RUSSIAN PRIME minister Vladimir Putin has rejected calls to rerun this month’s fraud-tainted general election and dismissed his opponents as devoid of strong leaders and a clear vision for the nation’s future.
Mr Putin also insisted that next March’s presidential election – when he hopes to return to the Kremlin for a possible further 12 years – should be as clean and transparent as possible, following rallies that represent the biggest public challenge to his 11 years in power.
“The elections are over. The parliament has started its work and a speaker elected . . .
“There can be no talk of any review,” Mr Putin told a gathering of supporters.
He added that anyone who had evidence of vote-rigging should appeal to the law courts.
Mr Putin’s United Russia party easily won the December 4th election, but failed to take 50 per cent of votes and saw its share of ballots shrink by 15 per cent from the last election in 2007.
Reports of ballot-stuffing and other fraud from across Russia prompted tens of thousands of people to protest in Moscow and other towns and cities after the election, and as many 120,000 people rallied against the vote and Mr Putin’s ruling clique in the capital on Saturday.
Mr Putin mocked protesters earlier this month and suggested they were controlled by the United States, which he blamed for triggering the demonstrations with strong criticism of the election.
He and his allies have also accused foreign capitals of trying to foment the kind of massive street protests that brought pro-western governments to power in Ukraine and Georgia.

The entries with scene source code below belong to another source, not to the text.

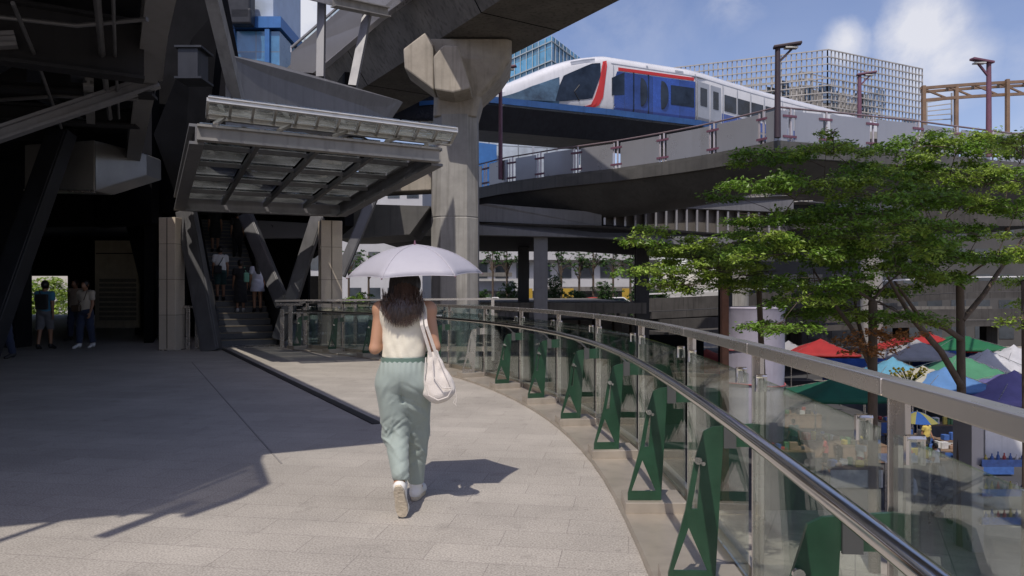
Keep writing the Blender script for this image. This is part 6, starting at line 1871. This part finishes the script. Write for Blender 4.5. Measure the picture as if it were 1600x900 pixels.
def drape(F, X, Y, Z):
    gath = 0.0026 * np.sin(X * 190) * np.clip((Z - 0.86) * 9, 0, 1) * (Z < 0.975)
    F = F + gath
    for (x0, z0, ang, ln, w, amp) in CREASES:
        c_, s_ = math.cos(ang), math.sin(ang)
        u = (X - x0) * c_ + (Z - z0) * s_; v = -(X - x0) * s_ + (Z - z0) * c_ + 2.2 * u * u
        F = F + amp * np.exp(-(v / w) ** 2 - (u / ln) ** 2)
    F = F + 0.011 * np.exp(-(X / 0.012) ** 2) * np.clip((0.90 - Z) * 8, 0, 1) * (Y < 0.0) * (Z > 0.70)
    F = F + 0.0045 * np.sin(44 * X + 6 * Z + 2.5 * np.sin(5 * Z)) * np.clip((0.84 - Z) * 3, 0, 1)
    # hems: the trailing leg ends on a plane across the shin, the leading leg level
    hl = ((Z - 0.235) + (Y + 0.2) * 0.35)
    cutl = np.where((X < 0.12) & (Y < 0.0), -hl, -(Z - 0.11))
    return np.maximum(np.maximum(F, cutl), Z - 0.998)


S.each(drape); S.build('wide_trousers', C_SAGE, woman)
MB().loft([[Vector((0.1475 * math.cos(a), -0.002 + 0.1155 * math.sin(a), z)) for a in [2 * math.pi * k / 40 for k in range(40)]] for z in (0.958, 0.995)], cap=False).build('waistband', cloth_mat('sage_band', (0.12, 0.19, 0.155), 0.2), woman, local=True, smooth=True)
# trainers
M_SHOE = pbr('white_trainer', (0.70, 0.69, 0.66), 0.55, 0, 0.08, 8); M_SOLE = pbr('rubber_sole', (0.52, 0.45, 0.34), 0.7, 0, 0.25, 14, bump=0.5, bscale=55)


def trainer(heel, toe, upv, lab=None):
    """shoe between heel and toe points of the sole, UPV pointing from the sole into the shoe"""
    heel, toe, upv = np.array(heel), np.array(toe), np.array(upv, float)
    f = toe - heel; L = np.linalg.norm(f); f /= L; upv -= f * (upv @ f); upv /= np.linalg.norm(upv); sd = np.cross(f, upv)
    S = SDF(np.minimum(heel, toe) - 0.13, np.maximum(heel, toe) + 0.14, 0.005)
    P = lambda a, u, w=0.0: heel + f * (a * L) + upv * u + sd * w
    S.cone(P(0.14, 0.045), P(0.80, 0.036), 0.036, 0.038, 0.02); S.cone(P(0.80, 0.036), P(0.90, 0.030), 0.038, 0.028, 0.02)
    S.cone(P(0.15, 0.05), P(0.2, 0.10), 0.036, 0.040, 0.02); S.cone(P(0.35, 0.06), P(0.22, 0.10), 0.036, 0.036, 0.02)
    S.each(lambda F, X, Y, Z: np.maximum(F, -((X - heel[0]) * upv[0] + (Y - heel[1]) * upv[1] + (Z - heel[2]) * upv[2] - 0.016)))
    sh_ = S.build('shoe', M_SHOE, woman)
    m = MB(); pts = []
    for k in range(28):
        a = 2 * math.pi * k / 28; x = 0.5 - 0.5 * math.cos(a); w = 0.042 * math.sin(a) * (0.80 + 0.35 * x - 0.2 * (x > 0.93)) * (1 if True else 1)
        waist = 1 - 0.16 * math.exp(-((x - 0.42) / 0.16) ** 2)
        sgn = 1 if math.sin(a) >= 0 else -1
        w = sgn * 0.043 * (abs(math.sin(a)) ** 0.6) * (0.86 + 0.16 * x) * waist
        pts.append((x * 0.985, w))
    m.loft([[Vector(P(x, 0.0, w * 0.96)) for x, w in pts], [Vector(P(x, 0.008, w)) for x, w in pts], [Vector(P(x, 0.026, w * 1.02)) for x, w in pts]])
    m.build('sole', M_SOLE, sh_, local=True, smooth=True, angle=50)


trainer((0.005, -0.285, 0.220), (0.028, -0.215, 0.006), (0.0, 1.0, 0.25))
trainer((0.045, 0.165, 0.004), (0.075, 0.405, 0.004), (0, 0, 1))
# hair: a cap, then strands
hd = J['head']
S = SDF((-0.2, -0.2, 1.1), (0.2, 0.25, 1.65), 0.006)
S.ell((hd[0], hd[1] - 0.012, hd[2] + 0.014), (0.084, 0.103, 0.112), 0.01)
S.cone((hd[0], hd[1] - 0.055, hd[2] - 0.02), (hd[0] - 0.008, -0.075, 1.33), 0.085, 0.080, 0.04, flat=(1.22, 0.58, 1))
S.cone((hd[0] - 0.008, -0.080, 1.33), (hd[0] - 0.01, -0.088, 1.285), 0.080, 0.05, 0.03, flat=(1.3, 0.34, 1))
S.ell((hd[0], hd[1] + 0.10, hd[2] - 0.045), (0.062, 0.07, 0.10), 0.01, 'sub')
S.each(lambda F, X, Y, Z: F + 0.0012 * np.sin(260 * X + 2 * np.sin(9 * Z)) * (Y < 0.03))
hair = S.build('hair', M_HAIR, woman)
M_STRAND = pbr('brown_black_hair', (0.055, 0.030, 0.021), 0.28, 0, 0.4, 3, spec=0.6, island=0.5)
m = MB(); r = random.Random(3)
for k in range(1150):
    a = r.uniform(-1.25, 1.25)                                    # round the back of the head
    x0, y0 = hd[0] + 0.086 * math.sin(a), hd[1] - 0.012 - 0.104 * math.cos(a)
    ztip = 1.185 + 0.070 * (a / 1.2) ** 2 + abs(r.gauss(0, 0.040)) + (0.05 * r.random() if r.random() < .3 else 0)
    wx = 0.146 * math.sin(a * 0.80) * r.uniform(0.85, 1.1)
    P0 = Vector((x0 * 0.6, y0 * 0.75, hd[2] + 0.095)); P1 = Vector((x0 * 1.03, y0 - 0.004, hd[2] + 0.0))
    P2 = Vector((hd[0] + wx * 0.9, -0.092 - 0.030 * math.cos(a) + r.uniform(-.012, .010), 1.36)); P3 = Vector((hd[0] + wx * 1.02 + r.uniform(-.01, .01), -0.105 - 0.028 * math.cos(a * 1.1) + r.uniform(-.016, .006), ztip + 0.07)); P4 = Vector((hd[0] + wx + r.uniform(-.026, .026), -0.112 - 0.02 * math.cos(a) + r.uniform(-.012, .01), ztip))
    pts = []
    ctrl = [P0, P1, P2, P3, P4]
    for i in range(4):
        A = ctrl[max(i - 1, 0)]; B = ctrl[i]; C = ctrl[i + 1]; D = ctrl[min(i + 2, 4)]
        for t in (0, 0.34, 0.67):
            pts.append(0.5 * ((2 * B) + (C - A) * t + (2 * A - 5 * B + 4 * C - D) * t * t + (3 * B - A - 3 * C + D) * t ** 3))
    pts.append(P4); n_ = len(pts); w = r.uniform(0.0015, 0.0032)
    m.tube(pts, [w * (1 - 0.85 * (i / (n_ - 1)) ** 2.2) for i in range(n_)], 4, cap=False)
m.build('hair_strands', M_STRAND, woman, local=True, smooth=True)

# the umbrella
UB = Vector((WX + 0.06, WY + 0.10, 0))
um = thing('umbrella', 'pale lilac grey umbrella held over the woman', 'umbrella', (UB.x, UB.y, 1.15))
UZ = 1.735; UR = 0.448
tilt = Euler((R(3.0), R(-1.6), 0)).to_matrix()


def um_p(rad, ang, zoff=0.0):
    f = rad / UR; z = -0.205 * (0.30 * f + 0.70 * f ** 2.9)
    return Vector((UB.x, UB.y, UZ)) + tilt @ Vector((rad * math.cos(ang), rad * math.sin(ang), z + zoff))


M_UMB = pbr('umbrella_fabric', (0.435, 0.425, 0.475), 0.55, 0, 0.04, 4, bump=0.08, bscale=30, transl=0.12)
m = MB(); vs = []; NR, NA = 12, 6; angs = [R(10 + 60 * k) for k in range(6)]
rings = []
for i in range(NR + 1):
    f = i / NR; ring = []
    for k in range(6):
        for j in range(NA):
            t = j / NA; a0 = angs[k]; a1 = a0 + R(60)
            # straight between the ribs with a slight sag of the cloth
            P = um_p(max(UR * f, 0.002), a0).lerp(um_p(max(UR * f, 0.002), a1), t)
            c = um_p(0.001, 0); sagk = math.sin(math.pi * t)
            P = P + (P - c) * (-0.0 * sagk) + Vector((0, 0, (0.018 * f * (1 - 0.9 * f) - 0.0) * sagk)) + (P - c) * (0.055 * sagk * (1 - f) * f * 2) - (P - c) * (0.035 * sagk * f ** 4)
            ring.append(P)
    rings.append(ring)
m.loft(rings, cap=False)
o = m.build('canopy', M_UMB, um, smooth=True, angle=180)
o.modifiers.new('thickness', 'SOLIDIFY').thickness = 0.0015
for k in range(6):
    MB().tube([um_p(UR * i / 8, angs[k], -0.006) for i in range(9)], 0.0028, 6).build('rib', M_STEEL, um)
    MB().sphere(um_p(UR + 0.004, angs[k], -0.001), 0.005, 8, 6).build('rib_tip', M_PLUM, um)
    tube_pts = [um_p(UR * f_, angs[k], 0.0025) for f_ in [i / 10 for i in range(11)]]
    MB().tube(tube_pts, 0.0017, 5).build('seam', pbr('umbrella_seam', (0.52, 0.50, 0.54), 0.6), um)
hem = MB().tube([p + Vector((0, 0, 0.0)) for p in rings[-1]] + [rings[-1][0]], 0.0022, 5, cap=False).build('hem', MATS['umbrella_seam'], um)
MB().tube([um_p(0.001, 0, 0.0), um_p(0.001, 0, 0.012), um_p(0.001, 0, 0.03)], [0.010, 0.007, 0.003], 10).build('ferrule', M_PLUM, um, smooth=True)
top_ = um_p(0.001, 0, 0); grip = Vector((WX + 0.005, WY + 0.265, 1.10))
MB().tube([top_, Vector((WX + 0.005, WY + 0.26, 1.20)).lerp(top_, 0.0)], 0.0055, 8).build('shaft', M_STEEL, um, smooth=True)
MB().tube([Vector((WX + 0.005, WY + 0.26, 1.225)), grip, grip + Vector((0, 0.002, -0.05))], [0.012, 0.013, 0.012], 10).build('handle', M_RUBBER, um, smooth=True)

# tote bag on her right shoulder
tg = thing('tote_bag', 'white cloth tote bag hanging from the right shoulder of the woman', 'bag', (WX + 0.21, WY - 0.07, 0.70))
C_TOTE = cloth_mat('tote_cloth', (0.66, 0.61, 0.56), 0.3, 0.06)
S = SDF((-0.16, -0.15, -0.02), (0.24, 0.15, 0.40), 0.005)
S.cone((-0.036, 0.0, 0.335), (-0.044, 0.0, 0.07), 0.008, 0.032, 0.03, flat=(1, 1.1, 1))
S.cone((-0.008, 0.0, 0.32), (0.012, 0.0, 0.062), 0.012, 0.058, 0.03, flat=(1, 0.95, 1))
S.cone((0.012, 0.0, 0.335), (0.098, 0.0, 0.088), 0.008, 0.038, 0.03, flat=(1, 1.0, 1))
S.cone((-0.025, 0, 0.14), (0.065, 0, 0.14), 0.050, 0.050, 0.03, flat=(1, .8, 1))
S.ell((0.030, 0, 0.072), (0.086, 0.050, 0.066), 0.03)
S.each(lambda F, X, Y, Z: F + 0.0022 * np.sin(120 * (X - 0.30 * (X + .02) * Z / .3) + 4 * np.sin(11 * Z)) * np.clip((Z - 0.08) * 6, 0, 1) + 0.0012 * np.sin(60 * Z - 50 * X + 3 * np.sin(30 * X)) * np.clip((0.2 - Z) * 8, 0, 1))
q = S.build('pouch', C_TOTE, tg); q.location = (0, 0, 0)
b0 = tg.location
for (xo, off) in ((-0.018, -0.036), (0.020, 0.005)):
    m = MB(); loc0 = Vector(b0)
    top1 = Vector((WX + 0.100 + (0.022 if xo > 0 else -0.004), WY + 0.008, 1.378 - (0.012 if xo > 0 else 0)))
    pts = [loc0 + Vector((xo, -0.012, 0.295)), loc0.lerp(top1, 0.6) + Vector((xo * .4, -0.10, 0.1)), top1 + Vector((0.01, -0.060, -0.018)), top1, top1 + Vector((0.005, 0.055, -0.02)), top1 + Vector((0.02, 0.10, -0.16)), loc0 + Vector((xo, 0.03, 0.30))]
    m.path(pts, 0.020, 0.004, up=(0.15, 1, 0)); m.build('strap', C_TOTE, tg)
for (pts_, ) in (([(-0.052, -0.035, 0.30), (-0.060, -0.050, 0.16), (-0.030, -0.064, 0.06), (0.03, -0.066, 0.03)],), ([(0.025, -0.030, 0.31), (0.075, -0.050, 0.19), (0.118, -0.052, 0.10), (0.09, -0.060, 0.05), (0.03, -0.066, 0.03)],), ([(-0.01, -0.035, 0.30), (0.0, -0.066, 0.18), (0.055, -0.075, 0.11), (0.115, -0.050, 0.105)],)):
    MB().tube([Vector(b0) + Vector(q) for q in pts_], 0.004, 6).build('seam', C_TOTE, tg, smooth=True)
m = MB(); e_ = Vector(b0) + Vector((0.135, -0.03, 0.10))
m.tube([e_, e_ + Vector((.01, 0, -.05)), e_ + Vector((.004, 0, -.10))], .0018, 4); m.tube([e_ + Vector((.004, 0, -.06)), e_ + Vector((-.012, 0, -.09)), e_ + Vector((.01, 0, -.11))], .0018, 4)
m.build('cord', C_TOTE, tg)
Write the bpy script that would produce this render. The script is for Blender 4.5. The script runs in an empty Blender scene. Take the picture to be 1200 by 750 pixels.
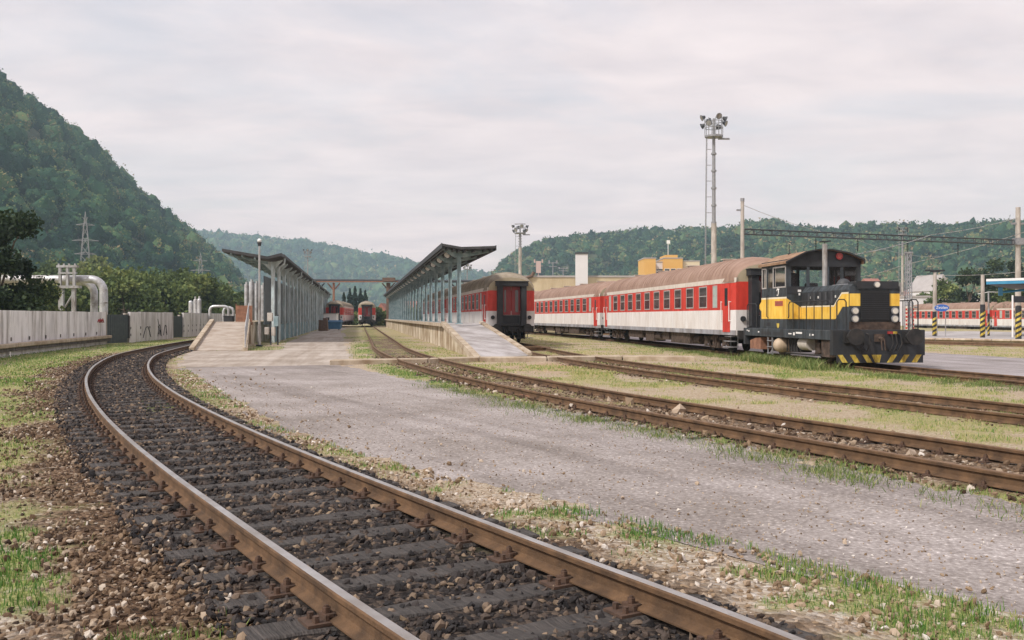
import bpy, math, random
import numpy as np
from mathutils import Vector, Matrix

random.seed(7)
rng = np.random.default_rng(7)
scene = bpy.context.scene
C = scene.collection
F, HZ, EYE = 1140.0, 371.5, 1.65

# ------------------------------------------------------------------ camera
cam = bpy.data.objects.new('camera', bpy.data.cameras.new('camera'))
C.objects.link(cam)
cam.location = (0, 0, EYE)
cam.rotation_euler = (math.radians(90), 0, 0)
cam.data.lens = 36 * F / 1200
cam.data.shift_y = -(375 - HZ) / 1200
cam.data.clip_start = 0.05
cam.data.clip_end = 20000
scene.camera = cam

# ------------------------------------------------------------------ world, sun
SUN_EL, SUN_AZ = math.radians(46), math.radians(-128)     # on the left, a little behind the camera
w = bpy.data.worlds.new('World'); scene.world = w; w.use_nodes = True
nt = w.node_tree; nt.nodes.clear()
N = nt.nodes.new; LK = nt.links.new
out = N('ShaderNodeOutputWorld'); bg = N('ShaderNodeBackground')
sky = N('ShaderNodeTexSky'); sky.sky_type = 'NISHITA'; sky.sun_disc = False
sky.sun_elevation = SUN_EL; sky.sun_rotation = SUN_AZ
sky.air_density = 1.3; sky.dust_density = 2.0
tc = N('ShaderNodeTexCoord'); sep = N('ShaderNodeSeparateXYZ'); LK(tc.outputs['Generated'], sep.inputs[0])
mx = N('ShaderNodeMath'); mx.operation = 'MAXIMUM'; mx.inputs[1].default_value = 0.0; LK(sep.outputs[2], mx.inputs[0])
ad = N('ShaderNodeMath'); ad.operation = 'ADD'; ad.inputs[1].default_value = 0.12; LK(mx.outputs[0], ad.inputs[0])
dv = N('ShaderNodeVectorMath'); dv.operation = 'DIVIDE'; LK(tc.outputs['Generated'], dv.inputs[0])
cb = N('ShaderNodeCombineXYZ')
for i in range(3): LK(ad.outputs[0], cb.inputs[i])
LK(cb.outputs[0], dv.inputs[1])
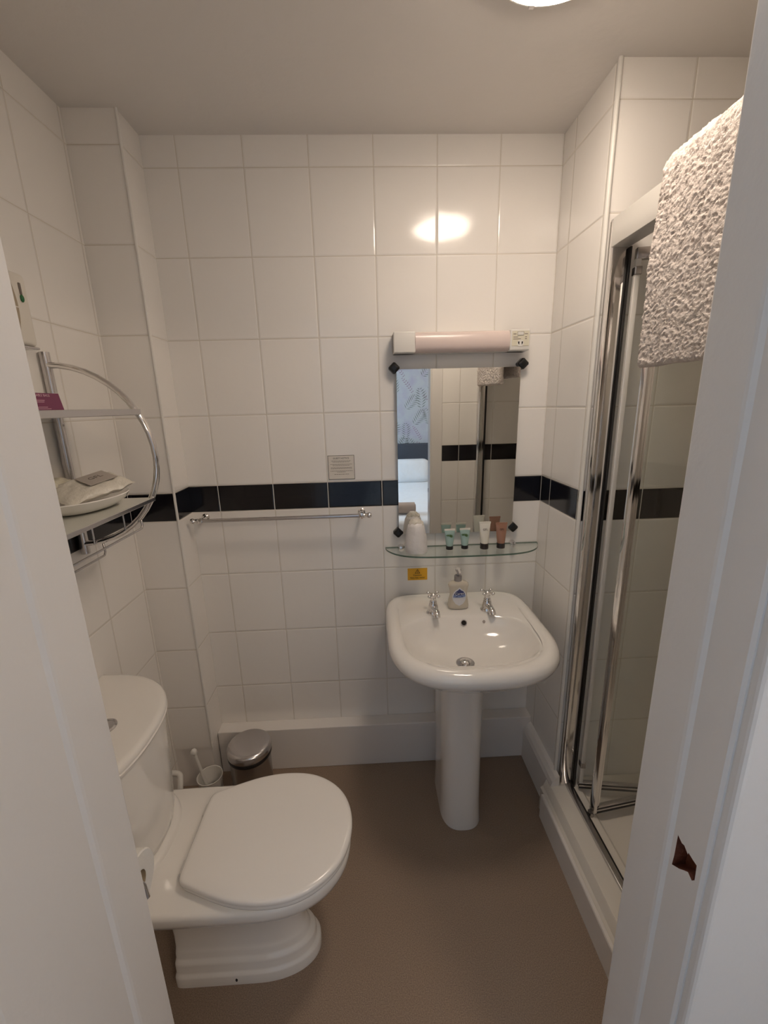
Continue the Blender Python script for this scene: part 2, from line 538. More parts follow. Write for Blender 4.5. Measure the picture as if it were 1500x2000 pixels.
# wall papered with ferns behind the bed
bm = nb(); box(bm, -2.6, 2.6, -3.90, -3.80, 0, 2.4)
random.seed(4)
def frond(bm, x, z, L, ang, mi, leaf):
    n = 8
    y = -3.7990
    d = V((sin(ang), 0, cos(ang))); s = V((d.z, 0, -d.x))
    base = V((x, y, z))
    for i in range(n):
        t = (i + 0.6) / n
        p = base + d * L * t + s * 0.05 * L * sin(t * 3)
        ll = 1.5 * leaf * L * (1 - t) ** 0.6 * (0.35 + t)
        for sg in (-1, 1):
            q = p + (s * sg * 0.85 + d * 0.55) * ll
            mid = (p + q) / 2
            wv = (d * 0.85 - s * sg * 0.55) * 0.017 * L
            poly(bm, [p, mid - wv, q, mid + wv], mi)
for gx in range(-12, 14):
    for gz in range(0, 12):
        x = gx * 0.20 + 0.33 + (0.10 if gz % 2 else 0); z = 0.40 + gz * 0.19
        k = (gx + gz) % 3
        if z < 2.12:
            frond(bm, x, z, 0.20 + 0.05 * random.random(), (-0.7, 0.5, -0.15)[k] + random.uniform(-.2, .2), (1, 2, 2)[k], (0.16, 0.48, 0.42)[k])
struct('wall_bedroom_back', bm, [WALLP, PLUM, FERN])

# ================================================================== BEDROOM THINGS (seen in the mirror)
bed = thing('bed', 'double bed with white linen and dark headboard in the bedroom, seen in the mirror', 'bed', (0.6, -2.8, 0))
bm = nb(); box(bm, -0.30, 1.55, -3.795, -3.72, 0.05, 0.94, 0.02, 3)
obj('headboard', bm, HEADB, bed, smooth=40)
bm = nb(); box(bm, -0.22, 1.45, -3.70, -1.88, 0.05, 0.28, 0.01, 2)
obj('bed_base', bm, HEADB, bed)
bm = nb(); box(bm, -0.24, 1.47, -3.71, -1.86, 0.28, 0.50, 0.05, 4)
for v in bm.verts: v.co.z += 0.012 * noise.noise(v.co * 4)
obj('duvet', bm, BEDW, bed, smooth=60)
for px_ in (0.14, 1.05):
    bm = nb(); box(bm, px_ - 0.37, px_ + 0.37, -3.70, -3.45, 0.50, 0.80, 0.09, 5,
                   rot=((px_, -3.45, 0.5), Matrix.Rotation(radians(14), 3, 'X')))
    obj('pillow', bm, BEDW, bed, smooth=60)
tr = thing('rolled_towel', 'tan rolled towel lying on the white bed in the mirror', 'towel', (0.05, -2.12, 0.50))
bm = nb()
R_ = 0.05
ring = [[V((x, -2.12 + (x + 0.2) * 0.06 + R_ * cos(a * 2 * pi / 20), 0.558 + R_ * sin(a * 2 * pi / 20))) for a in range(20)] for x in (-0.20, -0.195, 0.145, 0.15)]
loft(bm, ring)
obj('towel_roll', bm, TOWELB, tr, smooth=60)
bm = nb()
pts = []
for i in range(60):
    a = i / 60 * 2 * pi * 3.2
    r = 0.006 + 0.040 * i / 60
    pts.append((0.152, -2.10 + r * cos(a), 0.558 + r * sin(a)))
tube(bm, pts, 0.004, 6)
obj('spiral_end', bm, TOWELE, tr, smooth=60)

# ================================================================== CEILING LIGHT
LX, LY = 0.125, -0.618
lt = thing('ceiling_light', 'lit round opal glass lamp flush on the ceiling', 'ceiling light', (LX, LY, CZ))
bm = nb(); lathe(bm, (LX, LY, CZ), [(0.07, -0.001), (0.125, -0.001), (0.137, -0.010), (0.138, -0.036), (0.1345, -0.037), (0.134, -0.022), (0.07, -0.022)], 40, cap0=False, cap1=False)
obj('lamp_base', bm, WHITEP, lt, smooth=40)
bm = nb(); lathe(bm, (LX, LY, CZ), [(0.118, -0.024), (0.133, -0.030), (0.130, -0.040), (0.115, -0.049), (0.09, -0.056), (0.05, -0.060), (0.0, -0.061)], 48, cap0=True, cap1=False)
obj('glass_dish', bm, LAMPM, lt, smooth=60)
for k in range(3):
    a = radians(95 + 120 * k)
    c = V((LX + 0.134 * cos(a), LY + 0.134 * sin(a), CZ - 0.030))
    bm = nb(); box(bm, c.x - .006, c.x + .006, c.y - .006, c.y + .006, c.z - .010, c.z + .012, .002)
    obj('clip', bm, CHROMES, lt)

bl = thing('ceiling_light', 'round opal fill lamp added out of view on the bedroom ceiling outside the doorway', 'ceiling light', (0.75, -2.45, 2.4))  # unseen lamp, added to send warm fill through the doorway
bm = nb(); lathe(bm, (0.75, -2.45, 2.4), [(0.10, -0.001), (0.20, -0.001), (0.21, -0.02), (0.205, -0.03), (0.10, -0.03)], 40, cap0=False, cap1=False)
obj('lamp_base', bm, WHITEP, bl, smooth=40)
bm = nb(); lathe(bm, (0.75, -2.45, 2.4), [(0.20, -0.030), (0.195, -0.06), (0.16, -0.09), (0.09, -0.11), (0.0, -0.115)], 48, cap0=True, cap1=False)
obj('glass_dish', bm, ROOM_FILLM, bl, smooth=60)

# ================================================================== SHAVER LIGHT
sl = thing('shaver_light', 'long white wall light with pinkish diffuser above the mirror', 'wall light', (0.077, 0, 1.70))
bm = nb()
box(bm, -0.153, 0.306, -0.030, 0.0, 1.668, 1.735, 0.002)
box(bm, -0.153, -0.080, -0.066, -0.0005, 1.668, 1.735, 0.004, 3)
obj('housing', bm, WHITEP, sl, smooth=40)
bm = nb()
prof = [(-0.028, 1.669), (-0.050, 1.669), (-0.060, 1.674), (-0.066, 1.685), (-0.068, 1.702), (-0.066, 1.718), (-0.060, 1.729), (-0.050, 1.734), (-0.028, 1.734)]
prism(bm, [V((-0.080, y, z)) for y, z in prof], (0.318, 0, 0))
obj('diffuser', bm, PINKD, sl, smooth=50, label='pinkish ribbed diffuser')
bm = nb()
box(bm, 0.238, 0.306, -0.066, -0.0006, 1.668, 1.735, 0.004, 3)
obj('socket_block', bm, WHITEP, sl, smooth=40)
bm = nb(); box(bm, 0.244, 0.302, -0.0672, -0.066, 1.682, 1.729, 0.0004, 1)
pl = obj('socket_plate', bm, CREAMP, sl, label='cream shaver socket plate')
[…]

“When this kind of situation emerges, there is always an attempt to devalue and undermine the legitimacy of everything that happened in the public sphere, including and, most of all, the electoral process,” Mr Putin said.
Turning to the presidential vote in March, Mr Putin said “everything must be done in order to ensure that elections are understandable, transparent and objective . . . As a candidate, I don’t need any vote-rigging . . . I want to rely on people’s will, on people’s trust.”
The Moscow protests have brought together groups from across the full range of the political spectrum, a factor Mr Putin said showed the opposition movement’s lack of coherence.
“The problem is they lack a consolidated programme, as well as clear and comprehensible ways of achieving their goals – which aren’t clear either,” he said.
“I have difficulty imagining who from their ranks could do concrete work for the development of our state.”
Many of Mr Putin’s critics – which include former Soviet leader Mikhail Gorbachev, who has urged him to resign – say he is to blame for the lack of a strong opposition party in Russia, given the way he has used state power to undermine opponents and starve them of media coverage.
President Dmitry Medvedev this month proposed measures to loosen the authorities’ stranglehold on politics and media. His intention to simply swap jobs with Mr Putin in March has also angered many Russians.